Ce qui est sûr, c’est qu’il n’en néglige pas ses affaires, — comme il eût fait, dans d’autres chagrins[1]. Ses lettres à l’ami Holz, lui-même tout absorbé par ses amours, sont marqués de très peu d’émotion ; elles badinent, sur un ton presque bouffe. Dans l’une, où il dit que l’état de Charles s’améliore, la phrase se poursuit en parlant d’une aimable fille, qui, cette après-midi, viendra chanter chez lui. À l’éditeur Tobias Haslinger, ses billets, du même temps, sont plus facétieux encore. Et nous avons le récit d’une visite que lui fit, à la fin d’août, le Dr Spiker, directeur de la Bibliothèque royale à Berlin, venu pour prendre la copie autographe de la Neuvième Symphonie que Beethoven offrait au roi de Prusse[2]. Rien, absolument rien, n’y donnerait à penser que Beethoven sortait à peine d’une catastrophe morale. Tout au contraire ! Jamais il ne s’était montré plus joyeux.

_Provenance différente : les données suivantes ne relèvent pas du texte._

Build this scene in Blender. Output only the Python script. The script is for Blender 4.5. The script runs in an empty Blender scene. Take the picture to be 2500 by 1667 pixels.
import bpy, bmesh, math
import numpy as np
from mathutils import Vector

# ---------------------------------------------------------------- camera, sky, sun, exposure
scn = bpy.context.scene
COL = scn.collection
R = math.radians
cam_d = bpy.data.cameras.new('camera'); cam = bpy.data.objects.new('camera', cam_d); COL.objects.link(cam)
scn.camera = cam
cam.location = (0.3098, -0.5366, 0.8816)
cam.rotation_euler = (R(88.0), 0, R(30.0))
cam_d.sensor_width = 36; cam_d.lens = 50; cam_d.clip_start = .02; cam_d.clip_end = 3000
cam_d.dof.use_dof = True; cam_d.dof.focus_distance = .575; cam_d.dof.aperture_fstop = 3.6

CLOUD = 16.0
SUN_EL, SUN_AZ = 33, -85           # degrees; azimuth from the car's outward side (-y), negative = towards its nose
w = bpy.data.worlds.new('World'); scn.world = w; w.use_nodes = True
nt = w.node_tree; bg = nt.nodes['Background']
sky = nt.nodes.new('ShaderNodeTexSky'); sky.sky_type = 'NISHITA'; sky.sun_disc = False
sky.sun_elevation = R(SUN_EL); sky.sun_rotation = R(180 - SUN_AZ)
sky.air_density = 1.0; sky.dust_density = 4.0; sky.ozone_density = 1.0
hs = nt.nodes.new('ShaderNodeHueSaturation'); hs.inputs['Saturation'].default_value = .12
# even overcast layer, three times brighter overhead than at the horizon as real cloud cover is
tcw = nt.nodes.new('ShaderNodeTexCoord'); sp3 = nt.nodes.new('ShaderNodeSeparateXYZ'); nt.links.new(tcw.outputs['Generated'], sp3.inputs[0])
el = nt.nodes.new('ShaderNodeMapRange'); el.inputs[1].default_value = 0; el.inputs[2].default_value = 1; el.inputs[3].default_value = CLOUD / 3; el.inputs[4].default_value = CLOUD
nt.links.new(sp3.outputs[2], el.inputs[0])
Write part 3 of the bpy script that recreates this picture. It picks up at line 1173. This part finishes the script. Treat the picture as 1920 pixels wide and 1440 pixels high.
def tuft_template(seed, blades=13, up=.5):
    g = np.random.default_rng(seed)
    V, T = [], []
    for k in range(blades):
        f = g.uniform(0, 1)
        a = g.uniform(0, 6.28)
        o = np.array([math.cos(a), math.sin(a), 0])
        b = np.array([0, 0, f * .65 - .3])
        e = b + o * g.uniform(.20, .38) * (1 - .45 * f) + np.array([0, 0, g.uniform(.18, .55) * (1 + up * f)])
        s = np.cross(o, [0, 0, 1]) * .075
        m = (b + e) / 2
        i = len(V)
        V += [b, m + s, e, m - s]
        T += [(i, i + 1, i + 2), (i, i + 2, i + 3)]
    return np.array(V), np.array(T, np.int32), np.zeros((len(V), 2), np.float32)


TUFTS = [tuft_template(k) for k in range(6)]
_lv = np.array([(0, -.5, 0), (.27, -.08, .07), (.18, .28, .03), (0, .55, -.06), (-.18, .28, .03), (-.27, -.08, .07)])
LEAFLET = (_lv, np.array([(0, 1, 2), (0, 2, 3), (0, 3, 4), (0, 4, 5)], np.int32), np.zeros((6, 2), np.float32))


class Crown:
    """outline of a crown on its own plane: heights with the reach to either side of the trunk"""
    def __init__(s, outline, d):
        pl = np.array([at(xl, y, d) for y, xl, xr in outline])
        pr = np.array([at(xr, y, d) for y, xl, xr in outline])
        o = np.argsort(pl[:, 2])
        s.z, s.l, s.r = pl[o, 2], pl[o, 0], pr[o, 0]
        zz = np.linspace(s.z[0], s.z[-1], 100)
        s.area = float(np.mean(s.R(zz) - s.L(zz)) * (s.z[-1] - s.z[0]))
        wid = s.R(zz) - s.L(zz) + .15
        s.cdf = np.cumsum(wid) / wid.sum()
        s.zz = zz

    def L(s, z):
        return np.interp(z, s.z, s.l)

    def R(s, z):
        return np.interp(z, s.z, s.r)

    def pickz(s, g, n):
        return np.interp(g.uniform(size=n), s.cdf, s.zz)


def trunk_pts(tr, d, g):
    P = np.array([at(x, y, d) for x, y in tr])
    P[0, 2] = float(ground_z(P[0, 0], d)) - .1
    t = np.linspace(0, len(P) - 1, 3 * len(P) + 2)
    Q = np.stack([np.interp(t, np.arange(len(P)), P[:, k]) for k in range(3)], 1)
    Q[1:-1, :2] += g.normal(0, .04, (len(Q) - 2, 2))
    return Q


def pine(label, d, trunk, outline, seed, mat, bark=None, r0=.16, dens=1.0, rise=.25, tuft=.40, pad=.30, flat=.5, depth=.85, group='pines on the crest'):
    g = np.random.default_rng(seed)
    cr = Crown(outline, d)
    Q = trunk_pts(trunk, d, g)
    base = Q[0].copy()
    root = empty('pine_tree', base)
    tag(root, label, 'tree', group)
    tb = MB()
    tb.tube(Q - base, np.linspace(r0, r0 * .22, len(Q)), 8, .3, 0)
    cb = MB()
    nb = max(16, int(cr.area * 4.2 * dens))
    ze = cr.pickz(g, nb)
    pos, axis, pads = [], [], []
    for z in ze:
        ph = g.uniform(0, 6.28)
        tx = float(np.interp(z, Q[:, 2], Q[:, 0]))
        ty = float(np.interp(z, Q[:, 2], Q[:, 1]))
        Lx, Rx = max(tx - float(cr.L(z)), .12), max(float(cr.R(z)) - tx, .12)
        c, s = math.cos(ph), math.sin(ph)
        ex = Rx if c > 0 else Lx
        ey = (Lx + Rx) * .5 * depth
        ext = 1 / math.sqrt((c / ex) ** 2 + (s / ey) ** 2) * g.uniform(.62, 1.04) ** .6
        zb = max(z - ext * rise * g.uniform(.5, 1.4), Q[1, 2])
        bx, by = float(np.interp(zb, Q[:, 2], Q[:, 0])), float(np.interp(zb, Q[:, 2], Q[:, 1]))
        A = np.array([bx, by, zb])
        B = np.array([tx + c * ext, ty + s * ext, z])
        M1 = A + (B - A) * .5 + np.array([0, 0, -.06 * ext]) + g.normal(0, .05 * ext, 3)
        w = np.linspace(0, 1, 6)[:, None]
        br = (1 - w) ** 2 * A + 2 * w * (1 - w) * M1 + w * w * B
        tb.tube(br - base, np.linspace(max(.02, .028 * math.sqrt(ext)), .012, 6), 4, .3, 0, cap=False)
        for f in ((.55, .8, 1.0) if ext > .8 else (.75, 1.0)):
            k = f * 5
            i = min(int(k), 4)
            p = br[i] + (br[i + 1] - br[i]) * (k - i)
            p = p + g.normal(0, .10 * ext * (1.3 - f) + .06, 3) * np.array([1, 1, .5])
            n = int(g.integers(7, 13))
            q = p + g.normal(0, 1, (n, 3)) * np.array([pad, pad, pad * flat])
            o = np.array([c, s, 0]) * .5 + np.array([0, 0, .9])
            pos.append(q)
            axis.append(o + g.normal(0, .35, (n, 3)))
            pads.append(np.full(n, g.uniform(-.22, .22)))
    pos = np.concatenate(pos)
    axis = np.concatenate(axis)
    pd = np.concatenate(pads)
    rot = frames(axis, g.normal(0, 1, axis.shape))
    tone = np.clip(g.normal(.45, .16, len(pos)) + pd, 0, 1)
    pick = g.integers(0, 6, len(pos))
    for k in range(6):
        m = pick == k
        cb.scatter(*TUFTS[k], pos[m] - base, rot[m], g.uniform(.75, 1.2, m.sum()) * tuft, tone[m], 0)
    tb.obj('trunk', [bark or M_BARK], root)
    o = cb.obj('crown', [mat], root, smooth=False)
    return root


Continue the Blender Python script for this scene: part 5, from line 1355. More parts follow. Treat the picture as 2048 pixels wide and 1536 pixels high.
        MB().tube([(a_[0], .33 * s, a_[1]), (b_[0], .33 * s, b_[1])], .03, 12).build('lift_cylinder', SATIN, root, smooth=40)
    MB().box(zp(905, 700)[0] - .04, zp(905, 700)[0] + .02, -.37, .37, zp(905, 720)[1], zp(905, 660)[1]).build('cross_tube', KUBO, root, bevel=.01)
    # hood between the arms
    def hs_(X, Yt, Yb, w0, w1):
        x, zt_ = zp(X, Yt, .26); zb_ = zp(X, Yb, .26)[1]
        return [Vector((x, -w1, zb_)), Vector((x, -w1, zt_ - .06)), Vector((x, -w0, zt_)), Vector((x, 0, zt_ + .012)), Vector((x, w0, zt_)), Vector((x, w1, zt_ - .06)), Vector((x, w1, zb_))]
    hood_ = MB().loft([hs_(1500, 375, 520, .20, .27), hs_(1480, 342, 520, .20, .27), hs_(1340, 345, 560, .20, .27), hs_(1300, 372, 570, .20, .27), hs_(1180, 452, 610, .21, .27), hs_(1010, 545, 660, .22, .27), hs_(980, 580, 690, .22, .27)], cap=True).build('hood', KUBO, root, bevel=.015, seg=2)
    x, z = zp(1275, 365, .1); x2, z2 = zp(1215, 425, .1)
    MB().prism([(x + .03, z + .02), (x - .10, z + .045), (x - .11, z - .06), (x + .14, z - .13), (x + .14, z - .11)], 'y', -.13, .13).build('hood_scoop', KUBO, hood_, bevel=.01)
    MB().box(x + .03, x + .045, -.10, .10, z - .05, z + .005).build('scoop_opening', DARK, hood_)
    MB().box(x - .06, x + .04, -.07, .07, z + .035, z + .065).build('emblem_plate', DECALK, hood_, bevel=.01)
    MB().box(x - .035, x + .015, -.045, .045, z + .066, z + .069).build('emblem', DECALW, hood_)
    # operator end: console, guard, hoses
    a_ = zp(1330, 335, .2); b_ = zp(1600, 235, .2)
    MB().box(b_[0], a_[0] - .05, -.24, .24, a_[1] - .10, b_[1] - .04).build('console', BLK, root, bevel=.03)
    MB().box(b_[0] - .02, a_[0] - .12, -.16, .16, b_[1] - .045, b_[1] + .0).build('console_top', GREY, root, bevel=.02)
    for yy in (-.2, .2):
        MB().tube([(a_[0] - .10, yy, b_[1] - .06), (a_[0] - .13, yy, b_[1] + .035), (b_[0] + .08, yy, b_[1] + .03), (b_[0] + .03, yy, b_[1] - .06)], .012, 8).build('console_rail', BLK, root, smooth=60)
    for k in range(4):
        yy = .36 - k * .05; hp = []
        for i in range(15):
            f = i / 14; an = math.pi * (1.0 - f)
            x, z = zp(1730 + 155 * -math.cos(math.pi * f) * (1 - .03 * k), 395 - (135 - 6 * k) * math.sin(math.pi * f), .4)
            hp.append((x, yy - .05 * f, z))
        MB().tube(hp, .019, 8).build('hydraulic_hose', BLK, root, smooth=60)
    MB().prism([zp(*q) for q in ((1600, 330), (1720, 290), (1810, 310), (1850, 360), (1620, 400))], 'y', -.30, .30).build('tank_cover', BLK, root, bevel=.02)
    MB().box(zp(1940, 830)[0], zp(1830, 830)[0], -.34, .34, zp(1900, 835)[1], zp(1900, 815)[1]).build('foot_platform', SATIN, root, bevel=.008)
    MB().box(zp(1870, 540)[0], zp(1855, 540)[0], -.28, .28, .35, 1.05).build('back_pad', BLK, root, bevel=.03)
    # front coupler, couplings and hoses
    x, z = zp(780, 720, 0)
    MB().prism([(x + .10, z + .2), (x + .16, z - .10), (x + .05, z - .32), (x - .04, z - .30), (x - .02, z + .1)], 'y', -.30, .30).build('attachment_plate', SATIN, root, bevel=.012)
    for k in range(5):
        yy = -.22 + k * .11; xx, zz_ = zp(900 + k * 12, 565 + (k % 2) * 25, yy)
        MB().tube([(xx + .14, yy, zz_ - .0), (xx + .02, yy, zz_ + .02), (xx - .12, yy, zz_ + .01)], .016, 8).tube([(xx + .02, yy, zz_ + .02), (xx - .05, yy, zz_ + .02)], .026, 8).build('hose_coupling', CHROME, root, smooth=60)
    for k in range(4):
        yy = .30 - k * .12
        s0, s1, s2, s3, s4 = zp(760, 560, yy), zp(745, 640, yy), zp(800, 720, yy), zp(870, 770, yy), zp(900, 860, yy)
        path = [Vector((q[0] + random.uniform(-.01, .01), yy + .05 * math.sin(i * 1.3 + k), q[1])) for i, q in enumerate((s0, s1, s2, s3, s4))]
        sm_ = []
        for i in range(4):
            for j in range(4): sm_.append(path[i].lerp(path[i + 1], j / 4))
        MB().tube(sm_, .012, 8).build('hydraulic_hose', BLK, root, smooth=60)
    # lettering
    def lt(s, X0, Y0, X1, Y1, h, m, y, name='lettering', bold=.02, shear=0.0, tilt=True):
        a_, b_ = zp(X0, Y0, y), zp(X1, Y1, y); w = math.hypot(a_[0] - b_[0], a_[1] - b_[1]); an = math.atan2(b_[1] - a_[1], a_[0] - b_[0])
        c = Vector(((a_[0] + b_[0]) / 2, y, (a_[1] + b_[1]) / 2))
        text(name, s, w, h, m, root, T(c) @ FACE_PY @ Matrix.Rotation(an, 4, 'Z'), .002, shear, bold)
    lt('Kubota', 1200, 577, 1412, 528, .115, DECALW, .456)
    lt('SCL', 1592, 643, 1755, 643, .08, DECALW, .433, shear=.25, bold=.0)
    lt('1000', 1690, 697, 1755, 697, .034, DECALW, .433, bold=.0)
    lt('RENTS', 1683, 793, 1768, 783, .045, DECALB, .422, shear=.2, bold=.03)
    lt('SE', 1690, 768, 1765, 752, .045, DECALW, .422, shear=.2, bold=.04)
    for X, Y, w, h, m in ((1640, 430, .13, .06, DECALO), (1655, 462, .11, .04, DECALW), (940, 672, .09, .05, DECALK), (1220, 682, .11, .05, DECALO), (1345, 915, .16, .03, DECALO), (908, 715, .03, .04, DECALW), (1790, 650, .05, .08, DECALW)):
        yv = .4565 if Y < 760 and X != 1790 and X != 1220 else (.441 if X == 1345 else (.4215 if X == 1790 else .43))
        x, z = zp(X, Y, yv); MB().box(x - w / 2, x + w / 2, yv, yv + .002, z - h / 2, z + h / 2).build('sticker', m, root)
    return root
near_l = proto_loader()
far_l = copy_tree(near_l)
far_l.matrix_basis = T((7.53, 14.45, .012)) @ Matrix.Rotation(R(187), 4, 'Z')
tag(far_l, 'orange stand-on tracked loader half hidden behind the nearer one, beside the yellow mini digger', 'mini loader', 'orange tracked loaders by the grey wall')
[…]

— « Il était exceptionnellement gai, il éclatait de rire aux bons mots, avec la bonne humeur d’un homme sans malice, et qui se fie à tout le monde. Jamais on ne l’aurait pu attendre de lui, que la renommée générale dépeint comme sombre et farouche… Son visage était jovial… Il manifestait une extra-

  1. Il y a même une lettre du 1er août 1826, bien gênante, où il écrit à un régisseur du théâtre de Mannheim, au sujet de représentations projetées des Ruines d’Athènes, sur le ton le plus calme, et même en plaisantant. Rien ne ferait supposer qu’il vient de subir un tel ébranlement. — C’est une raison, pour certains biographes, de reporter la date du suicide, au samedi 6 août, — ce qui paraît peu vraisemblable. Plus admissible serait la possibilité que Beethoven eût écrit « août », au lieu de » septembre ». — Quoi qu’il en soit, les lettres et les démarches du mois d’août montrent qu’il était redevenu maître de soi.
  2. Cette copie, sa révision, la rédaction de sa lettre au roi, occupèrent Beethoven en ces semaines, sans que son attention fût distraite par la pensée du neveu.